Just looking for input if anyone can help. I am printing PETG and it's a bit tricky.

I am printing a very simple shape, just a box. But I want the corners to be rounded. It looks great, but the corners on the bottom are peeling off. Its like a layer all around that I can pull away. I tried sanding around the bottom edge and it helps a bit, but doesn't look as nice as Id hope. I just want a nice round edge, its jaggedy and peeling.... I was wondering if anyone had any ideas as to why this is happening? 

 

Ive tried playing with temperature settings and print speed. Also the PETG I am using is pretty cheap so maybe that is the reason? anyways any suggestions would be appreciated!!

 

 

 

 

 

Posted : 17/09/2021 5:15 pm
Dan Rogers
(@dan-rogers)
Noble Member
couple of thoughts

In the prusa slicer, on the layers and perimeters page, enable "add extra perimeters as needed".  Assuming (can't see clearly in the picture at all) that you have rounded the bottom-most corners, and you are sliced down to a very thin wall, there is an issue that can crop up on round profile surfaces where there is not enough supporting layers on the curved part.  Checking this setting will add extra lower perimeters until each layer is supported by at least 70ish % of a layer below it.

Another one to turn on is "detect thin walls".  This will account for any design that doesn't factor extrusion width into the wall width design equation.  It usually helps get rid of sliced out voids (visible in the post-slicing preview) where you don't want them.

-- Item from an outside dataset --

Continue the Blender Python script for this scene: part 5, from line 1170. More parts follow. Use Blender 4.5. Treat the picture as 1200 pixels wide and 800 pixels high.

Finally, for a sturdy corner do not print in vase mode - there is only one extrusion width holding everything together, and rounded bottom will nearly always fail.

Posted : 17/09/2021 8:41 pm
Lichtjaeger
(@lichtjaeger)
Noble Member
PLA-PETG-mix

If you changed from PLA to PETG you need to do some extra purge, because the mixed stuff in the nozzle does neither stick to PLA nor PETG.

Posted : 18/09/2021 8:48 am
Diem
 Diem
(@diem)
Noble Member

This is one of the constraints that everyone eventually encounters in 3D design.

A shallow curve, fillet or horizontal cylinder will always have an area of poor surface quality because there is always a point where the angle is too great for unsupported printing and also the space beneath the curve is too small for supports.

If at all possible use chamfers or invert the part so that important curves are printed on a top surface.